* **COLLECTED MATERIAL**
_ _ _ _
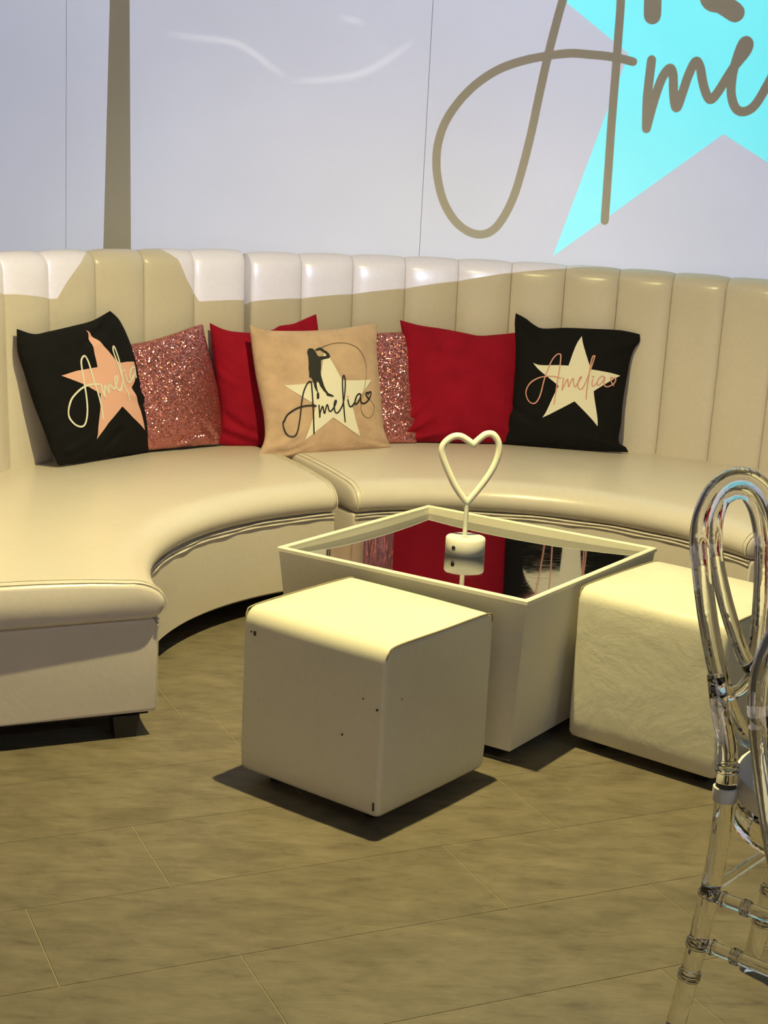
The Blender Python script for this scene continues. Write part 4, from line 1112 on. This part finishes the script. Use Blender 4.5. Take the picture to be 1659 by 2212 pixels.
def clear_chair(loc, facing_deg, label):
    e = empty('clear_chair', (loc[0], loc[1], 0), math.radians(facing_deg - 90))
    tag(e, label, 'chair', 'clear resin chairs')
    G = 'clear_resin'
    lg = 0.145
    # outer hoop
    pts = []
    for i in range(72):
        a = 2 * math.pi * i / 72
        s = math.sin(a)
        if s >= 0:
            z, x = 0.905 + 0.108 * s, 0.148 * math.cos(a)
        else:
            z, x = 0.905 + 0.365 * s, 0.148 * math.copysign((1 - abs(s) ** 2.4) ** 0.5, math.cos(a))
        pts.append((x, yrec(z), z))
    MB().tube(pts, 0.0175, 16, closed=True).build('outer_hoop', G, e)
    # inner hoop, pointed at the bottom
    half = [(0.0, 0.668), (0.026, 0.702), (0.056, 0.765), (0.080, 0.84), (0.088, 0.895), (0.076, 0.945), (0.045, 0.977), (0.0, 0.986)]
    L_ = catmull(half, 6)
    full = [(p[0], yrec(p[1]) - 0.004, p[1]) for p in L_] + [(-p[0], yrec(p[1]) - 0.004, p[1]) for p in L_[-2:0:-1]]
    MB().tube(full, 0.0140, 14, closed=True).build('inner_hoop', G, e)
    # arc that carries the inner hoop
    arc = [(-0.132, 0.675), (-0.105, 0.650), (-0.060, 0.642), (0.0, 0.655), (0.060, 0.642), (0.105, 0.650), (0.132, 0.675)]
    MB().tube([(p[0], yrec(p[1]), p[1]) for p in catmull(arc, 5)], 0.0115, 10).build('back_arc', G, e)
    # rear legs with rings
    for s in (-1, 1):
        path = [(s * 0.136, yrec(0.69), 0.69), (s * 0.141, -0.028, 0.63), (s * lg, -0.004, 0.56), (s * lg, 0, 0.485), (s * lg, 0, 0.40), (s * lg, -0.008, 0.30), (s * lg, -0.020, 0.20), (s * lg, -0.034, 0.10), (s * lg, -0.050, 0.0)]
        cp = catmull(path, 5)
        rad = [0.0150 + 0.0030 * min(1, i / 10) for i in range(len(cp))]
        leg = MB().tube(cp, rad, 14).build('rear_leg', G, e)
        for z, k in ((0.535, 0.0200), (0.525, 0.0200), (0.285, 0.0200), (0.186, 0.0200), (0.178, 0.0200), (0.118, 0.0198), (0.110, 0.0198)):
            i = min(range(len(cp)), key=lambda q: abs(cp[q][2] - z))
            j = min(i + 1, len(cp) - 1)
            f = 0 if cp[i][2] == cp[j][2] else (cp[i][2] - z) / (cp[i][2] - cp[j][2])
            p = cp[i] + (cp[j] - cp[i]) * f
            rb = MB()
            ring_at(rb, p, cp[min(i + 1, len(cp) - 1)] - cp[i - 1], k - 0.002)
            rb.build('ring', G, leg)
        # front legs
        fl_ = [(s * 0.150, 0.30, 0.45), (s * 0.152, 0.302, 0.25), (s * 0.155, 0.305, 0.0)]
        MB().tube(catmull(fl_, 4), 0.0165, 14).build('front_leg', G, e)
        # side stretchers
        for z, yo in ((0.285, -0.009), (0.186, -0.021)):
            a, b = (s * lg, yo, z), (s * 0.152, 0.302, z + 0.0)
            st = MB().tube([a, b], 0.0115, 12).build('side_stretcher', G, e)
            ax = Vector(b) - Vector(a)
            for k in (0.09, 0.22, 0.235, 0.25, 0.75, 0.77):
                rg = MB()
                ring_at(rg, Vector(a) + ax * k, ax, 0.0120)
                rg.build('ring', G, st)
    MB().tube([(-lg, -0.012, 0.290), (lg, -0.012, 0.290)], 0.0095, 12).build('rear_stretcher', G, e)
    MB().tube([(-0.152, 0.302, 0.25), (0.152, 0.302, 0.25)], 0.0105, 12).build('front_stretcher', G, e)
    # seat ring with a square apron, cushion on top held by straps
    MB().lathe([(0.150, 0.0), (0.176, -0.002), (0.180, 0.0), (0.180, 0.046), (0.150, 0.050), (0.150, 0.0)], 40, (0, 0.150, 0.408)).build('seat_ring', G, e)
    MB().lathe([(0.0, 0.0), (0.165, 0.0), (0.186, 0.010), (0.194, 0.030), (0.188, 0.052), (0.165, 0.066), (0.10, 0.074), (0.0, 0.077)], 40, (0, 0.155, 0.459)).build('seat_cushion', 'cushion_white', e)
    for s in (-1, 1):
        st = MB().lathe([(0.0185, 0.0), (0.0215, 0.001), (0.0228, 0.014), (0.0222, 0.026), (0.0185, 0.027), (0.0185, 0.0)], 20, (s * lg, 0.0, 0.468))
        st.build('strap', 'strap_white', e)
    return e


clear_chair((0.719, 2.647), -39.7, 'clear resin chair showing its oval back beside the wrinkled stool')
clear_chair((0.637, 1.813), -39.7, 'clear resin chair nearest the camera, cut by the right edge')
_ _ _ _
* **EXERCISE PROMPT**
Take the listing above and restate it word for word, without its pictures.

* **RESPONSE TO THIS EXERCISE**
The Blender Python script for this scene continues. Write part 4, from line 1112 on. This part finishes the script. Use Blender 4.5. Take the picture to be 1659 by 2212 pixels.
def clear_chair(loc, facing_deg, label):
    e = empty('clear_chair', (loc[0], loc[1], 0), math.radians(facing_deg - 90))
    tag(e, label, 'chair', 'clear resin chairs')
    G = 'clear_resin'
    lg = 0.145
    # outer hoop
    pts = []
    for i in range(72):
        a = 2 * math.pi * i / 72
        s = math.sin(a)
        if s >= 0:
            z, x = 0.905 + 0.108 * s, 0.148 * math.cos(a)
        else:
            z, x = 0.905 + 0.365 * s, 0.148 * math.copysign((1 - abs(s) ** 2.4) ** 0.5, math.cos(a))
        pts.append((x, yrec(z), z))
    MB().tube(pts, 0.0175, 16, closed=True).build('outer_hoop', G, e)
    # inner hoop, pointed at the bottom
    half = [(0.0, 0.668), (0.026, 0.702), (0.056, 0.765), (0.080, 0.84), (0.088, 0.895), (0.076, 0.945), (0.045, 0.977), (0.0, 0.986)]
    L_ = catmull(half, 6)
    full = [(p[0], yrec(p[1]) - 0.004, p[1]) for p in L_] + [(-p[0], yrec(p[1]) - 0.004, p[1]) for p in L_[-2:0:-1]]
    MB().tube(full, 0.0140, 14, closed=True).build('inner_hoop', G, e)
    # arc that carries the inner hoop
    arc = [(-0.132, 0.675), (-0.105, 0.650), (-0.060, 0.642), (0.0, 0.655), (0.060, 0.642), (0.105, 0.650), (0.132, 0.675)]
    MB().tube([(p[0], yrec(p[1]), p[1]) for p in catmull(arc, 5)], 0.0115, 10).build('back_arc', G, e)
    # rear legs with rings
    for s in (-1, 1):
        path = [(s * 0.136, yrec(0.69), 0.69), (s * 0.141, -0.028, 0.63), (s * lg, -0.004, 0.56), (s * lg, 0, 0.485), (s * lg, 0, 0.40), (s * lg, -0.008, 0.30), (s * lg, -0.020, 0.20), (s * lg, -0.034, 0.10), (s * lg, -0.050, 0.0)]
        cp = catmull(path, 5)
        rad = [0.0150 + 0.0030 * min(1, i / 10) for i in range(len(cp))]
        leg = MB().tube(cp, rad, 14).build('rear_leg', G, e)
        for z, k in ((0.535, 0.0200), (0.525, 0.0200), (0.285, 0.0200), (0.186, 0.0200), (0.178, 0.0200), (0.118, 0.0198), (0.110, 0.0198)):
            i = min(range(len(cp)), key=lambda q: abs(cp[q][2] - z))
            j = min(i + 1, len(cp) - 1)
            f = 0 if cp[i][2] == cp[j][2] else (cp[i][2] - z) / (cp[i][2] - cp[j][2])
            p = cp[i] + (cp[j] - cp[i]) * f
            rb = MB()
            ring_at(rb, p, cp[min(i + 1, len(cp) - 1)] - cp[i - 1], k - 0.002)
            rb.build('ring', G, leg)
        # front legs
        fl_ = [(s * 0.150, 0.30, 0.45), (s * 0.152, 0.302, 0.25), (s * 0.155, 0.305, 0.0)]
        MB().tube(catmull(fl_, 4), 0.0165, 14).build('front_leg', G, e)
        # side stretchers
        for z, yo in ((0.285, -0.009), (0.186, -0.021)):
            a, b = (s * lg, yo, z), (s * 0.152, 0.302, z + 0.0)
            st = MB().tube([a, b], 0.0115, 12).build('side_stretcher', G, e)
            ax = Vector(b) - Vector(a)
            for k in (0.09, 0.22, 0.235, 0.25, 0.75, 0.77):
                rg = MB()
                ring_at(rg, Vector(a) + ax * k, ax, 0.0120)
                rg.build('ring', G, st)
    MB().tube([(-lg, -0.012, 0.290), (lg, -0.012, 0.290)], 0.0095, 12).build('rear_stretcher', G, e)
    MB().tube([(-0.152, 0.302, 0.25), (0.152, 0.302, 0.25)], 0.0105, 12).build('front_stretcher', G, e)
    # seat ring with a square apron, cushion on top held by straps
    MB().lathe([(0.150, 0.0), (0.176, -0.002), (0.180, 0.0), (0.180, 0.046), (0.150, 0.050), (0.150, 0.0)], 40, (0, 0.150, 0.408)).build('seat_ring', G, e)
    MB().lathe([(0.0, 0.0), (0.165, 0.0), (0.186, 0.010), (0.194, 0.030), (0.188, 0.052), (0.165, 0.066), (0.10, 0.074), (0.0, 0.077)], 40, (0, 0.155, 0.459)).build('seat_cushion', 'cushion_white', e)
    for s in (-1, 1):
        st = MB().lathe([(0.0185, 0.0), (0.0215, 0.001), (0.0228, 0.014), (0.0222, 0.026), (0.0185, 0.027), (0.0185, 0.0)], 20, (s * lg, 0.0, 0.468))
        st.build('strap', 'strap_white', e)
    return e


clear_chair((0.719, 2.647), -39.7, 'clear resin chair showing its oval back beside the wrinkled stool')
clear_chair((0.637, 1.813), -39.7, 'clear resin chair nearest the camera, cut by the right edge')